The sun was down as we walked past, just as the show began. People enveloped me. Honestly, I don't remember a single one of them. The moment engulfed me.
Pardon me, because this was not a Vegas show. Vegas shows are of an entirely different beast. When I say show in this case, I mean more like an advert by the casino to come on in and try your luck.
Vegas adverts are just a bit bigger, if you take my hint.
Everything in Vegas is bigger, so even the adverts have lakes, where the waters dance and the sirens sing, oceans bring forth pirate battles, and quarter scale Tour d'Eiffels beckon, and of course a slice of the Big Apple calls you to return.
There, in front of the lake, the water dancing, a feat of amazing technology, the music called me. As if in some enchanted forest, my feet glued to the sidewalk, I couldn't walk; I turned, or didn't, because it was the music that possessed me, not the sight. A song I had never heard, but I knew, like the insides of my heart, a thousand times over. I melted. I was a boy in my twenties, clueless, but I knew this meant something, or everything.
Con te partiro. Time to say goodbye. I knew, in the beauty, exactly what they were singing, expressing. Music can speak to us in so many ways.
It seems life is a continuous preview. We are given a look, some recognize, but most don't.
I was given a look that evening. It was humanity sharing something that was overwhelming, in that music, something that was inescapable, unavoidable, that every man and woman must face. I didn't know the words, but I knew the profoundness, the absoluteness.
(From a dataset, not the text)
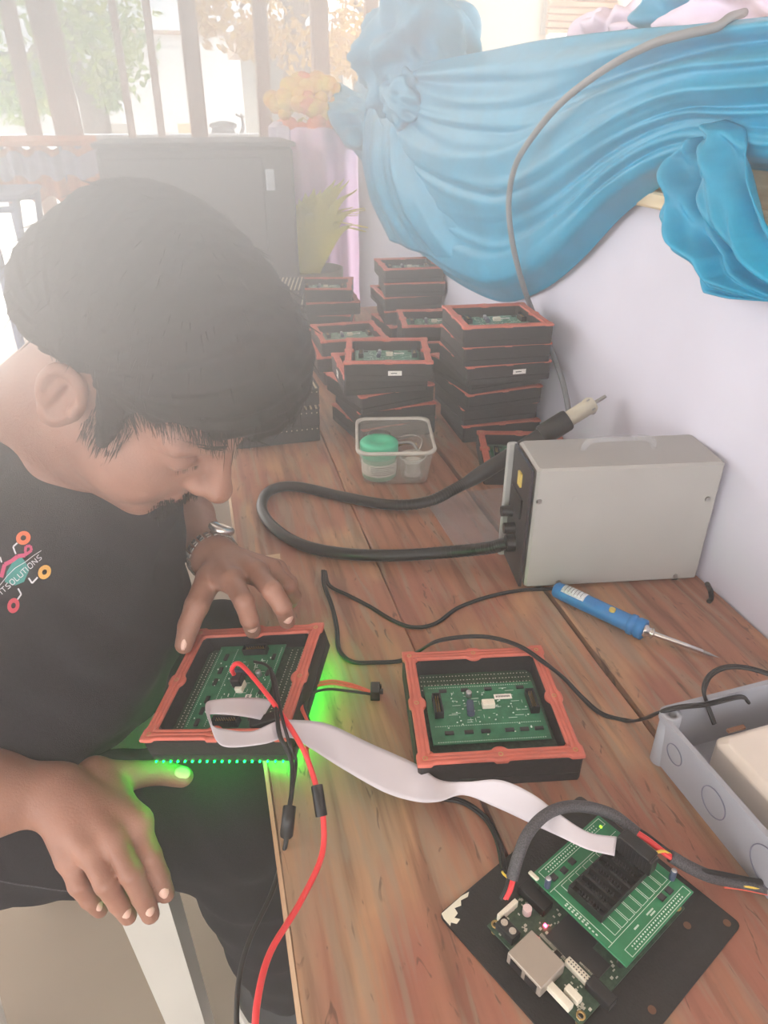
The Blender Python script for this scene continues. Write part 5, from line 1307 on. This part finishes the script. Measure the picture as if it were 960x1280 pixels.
# lilac draped stand with marigolds and fern
ly = 3.35; l0 = aty(338, 165, ly); l1 = aty(445, 165, ly); lz = l0[2]+.02
lcx, lw = (l0[0]+l1[0])/2, (l1[0]-l0[0])/2
ls = thing('draped_stand', 'flower stand draped in lilac cloth left of the booth', 'stand', (lcx, ly, -TABLE))
rings = []
for z, k in ((lz, .82), (lz-.01, .98), (lz-.3, 1.0), (-TABLE+.45, 1.02), (-TABLE+.01, 1.08)):
    rings.append([(lcx+lw*k*math.cos(t)*(1+.05*math.sin(t*9+z*3)), ly+.22*k*math.sin(t)*(1+.10*math.sin(t*11)), z) for t in np.linspace(0, 2*math.pi, 64, endpoint=False)])
m = MB(); m.grid(rings[::-1], 0, True, True); m.add(rings[0], [tuple(range(64))]); m.build('cloth', 'lilac', ls)
m = MB(); m.box((l0[0]+.03, ly-.1, lz-.18), (.09, .12, .40), 0, None, .02); m.build('cloth_fold', 'lilac_pale', ls)
fb = thing('marigold_bouquet', 'round bouquet of yellow and orange marigolds on the lilac stand', 'bouquet', (lcx, ly, lz))
cen = aty(386, 128, ly-.05); rs = random.Random(5)
for k in range(52):
    th = rs.uniform(0, 6.28); rr_ = math.sqrt(rs.random()); x = cen[0]+.155*rr_*math.cos(th); z = cen[2]+.10*rr_*math.sin(th)-.02; y = ly-.06-.12*math.sqrt(max(0, 1-rr_*rr_))
    rnd = random.Random(k); R_ = rs.uniform(.026, .040)
    m = MB(); m.grid(uvsphere((x, y, z), (R_, R_, R_*.85), 14, 9, None, lambda d: .16*math.sin(9*math.atan2(d[0], d[2]+1e-6))*math.sin(7*d[1])), closed=True); m.build('flower', 'marigold_orange' if (z < cen[2]-.05 or rs.random() < .2) else 'marigold', fb)
leaf_cloud('leaf', [((cen[0]+.10, ly-.05, cen[2]-.01), (.08, .08, .06)), ((cen[0]-.02, ly-.02, cen[2]-.04), (.15, .06, .06))], 'fern', fb, 120, .02, 9)
fn = thing('fern', 'yellow-green fern standing on the floor below the lilac stand', 'plant', (aty(395, 330, 2.95)[0], 2.95, -TABLE)); fc_ = aty(388, 322, 2.95)
for k in range(46):
    an = math.radians(rs.uniform(25, 165)); L_ = rs.uniform(.16, .34); tip_ = fc_+np.array([math.cos(an)*L_, rs.uniform(-.12, .10), math.sin(an)*L_]); mid = (fc_+tip_)/2+np.array([0, 0, .04]); P = smooth_path([fc_-np.array([0, 0, .1]), mid, tip_-np.array([0, 0, .02])], 6)
    G = []
    for i, p in enumerate(P): t = i/(len(P)-1); w_ = .020*math.sin(math.pi*min(1, .15+t*.85))+.001; G.append([p-np.array([w_, 0, 0]), p+np.array([0, 0, .003]), p+np.array([w_, 0, 0])])
    m = MB(); m.grid(G); m.build('leaf', 'fern', fn)
m = MB(); m.lathe([(0, -TABLE), (.10, -TABLE), (.13, fc_[2]-.04), (.12, fc_[2]-.04), (.115, fc_[2]-.06), (0, fc_[2]-.06)], (fc_[0], fc_[1], 0)); m.build('pot', 'fern_dark', fn)
# orange draped table at the left, chairs
oy = 3.3; o0 = aty(-60, 184, oy); o1 = aty(92, 184, oy); ob = aty(50, 250, oy)[2]
ot = thing('draped_table', 'table draped in orange cloth with a bluish band at the left edge', 'table', ((o0[0]+o1[0])/2, oy+.3, -TABLE))
def oskirt(z0, z1, off, matn, nm):
    G = []
    for z in np.linspace(z0, z1, 6):
        row = []
        for t in np.linspace(0, 1, 70): row.append((o0[0]+(o1[0]+.03-o0[0])*t, oy-off-.018*math.sin(t*60)-.01*math.sin(t*23+z*9)+.02, z+.012*math.sin(t*31)))
        for t in np.linspace(0, 1, 24): row.append((o1[0]+.03+off*.5+.012*math.sin(t*30), oy+.6*t, z))
        G.append(row)
    MB().grid(G).build(nm, matn, ot, solid=.003)
oskirt(o0[2], ob, .0, 'orange_cloth', 'cloth_skirt'); mid_z = aty(50, 208, oy)[2]; oskirt(mid_z+.045, mid_z-.04, .03, 'bluish_cloth', 'cloth_band')
m = MB(); m.box(((o0[0]+o1[0])/2, oy+.3, o0[2]+.01), (o1[0]-o0[0]+.06, .62, .02), 0, None, .004); m.build('cloth_top', 'orange_cloth', ot)
for x in (o0[0]+.05, o1[0]-.05):
    for y in (oy+.05, oy+.55): m = MB(); m.cyl((x, y, -TABLE), (x, y, o0[2]), .018, n=10); m.build('leg', 'blue_steel', ot)
cy = 2.75; ch = thing('steel_chair', 'blue-grey steel chair frame below the orange cloth at the left edge', 'chair', (aty(10, 270, cy)[0], cy+.15, -TABLE))
p = aty(20, 252, cy); q = aty(27, 300, cy); d = (q-p)/(p[2]-q[2]); 
for dx, dy in ((0, 0), (-.42, 0), (0, .4), (-.42, .4)): a = p+np.array([dx, dy, 0]); m = MB(); m.cyl(a+np.array([0, 0, .0]), a+d*(a[2]+TABLE), .012, n=10); m.build('leg', 'blue_steel', ch)
m = MB(); m.box(p+np.array([-.21, .2, .01]), (.46, .44, .02), 0, None, .008); m.build('seat', 'blue_steel', ch)
for dy in (0, .4): a = aty(5, 262, cy); m = MB(); m.cyl((p[0]-.42, cy+dy, a[2]-.0), (p[0], cy+dy, a[2]), .010, n=8); m.build('crossbar', 'blue_steel', ch)
# a few broad floor tiles
# ------------------------------------------------------------------ haze: scattering volumes added to stand in for lens veiling
def veil_box(name, lo, hi, dens, aniso=0.3, blob=None, label=''):
    lo = np.array(lo); hi = np.array(hi); m = MB(); m.box((lo+hi)/2, tuple(hi-lo)); mt = bpy.data.materials.new(name); mt.use_nodes = True; N = mt.node_tree.nodes; L = mt.node_tree.links
    N.remove(N['Principled BSDF']); v = N.new('ShaderNodeVolumeScatter'); v.inputs['Color'].default_value = (1.0, .97, .945, 1); v.inputs['Density'].default_value = dens; v.inputs['Anisotropy'].default_value = aniso
    L.new(v.outputs[0], N['Material Output'].inputs['Volume']); M[name] = mt
    o = m.build(name, name)
    if blob:
        c, r = blob; tc = N.new('ShaderNodeTexCoord'); mp = N.new('ShaderNodeMapping'); mp.vector_type = 'TEXTURE'; mp.inputs['Location'].default_value = tuple(np.array(c)-np.array(o.location)); mp.inputs['Scale'].default_value = tuple(r)
        L.new(tc.outputs['Object'], mp.inputs[0]); ln = N.new('ShaderNodeVectorMath'); ln.operation = 'LENGTH'; L.new(mp.outputs[0], ln.inputs[0])
        mr = N.new('ShaderNodeMapRange'); mr.interpolation_type = 'SMOOTHERSTEP'; mr.inputs['From Min'].default_value = 0; mr.inputs['From Max'].default_value = 1; mr.inputs['To Min'].default_value = dens; mr.inputs['To Max'].default_value = 0
        L.new(ln.outputs['Value'], mr.inputs[0]); L.new(mr.outputs[0], v.inputs['Density']); 
    return tag(o, label, 'added haze', kind='stuff')
veil_box('thin_veil', (-2.2, -.5, -.70), (2.4, 5.4, 2.2), .075, .3, None, 'thin scattering volume over the table, added to stand in for lens veil')  # even, low-density volume added to lift the blacks like a veiled lens
sm = veil_box('dense_veil', (-.52, -.05, .26), (.42, .86, 1.28), 7.0, .6, ((-.10, .40, .78), (.45, .45, .45)), 'denser pale smoke drifting over the man\'s head')  # dense blob added before the head, imitating veiling flare
M['dense_veil'].cycles.volume_step_rate = 1.0
# ------------------------------------------------------------------ lift everything so that the floor is at zero
for o in list(bpy.data.objects):
    if o.parent is None:
        if o.name == 'camera' or o.type != 'EMPTY' or True: o.location.z += TABLE
for o in bpy.data.objects:
    if o.type == 'EMPTY' and o.rotation_euler is not None: pass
I just wasn't sure what 'that' was then.
I know now. I said goodbye. I say goodbye.
Youth is a wonderful gift, because it knows no goodbye. In youth, we don't see goodbye, or feel it. Life is screaming at the tops of our lungs, as we learn how to be, how to live, who we are, how we fit. Goodbye is drowned out, and for good reason. The young should never be dragged down by goodbyes, they have a life of hellos ahead of them. The newness of life propels humanity ahead, and thank god for that.
Twenty years later, I'd said goodbye to so many. The song echoed in my head. Mom and Dad, several friends, goodbye. I sat at my desk, watching, listening, crying, to the song, the good memories, and the complete understanding I always had of what those foreign words meant. The most profound of all things, that final goodbye.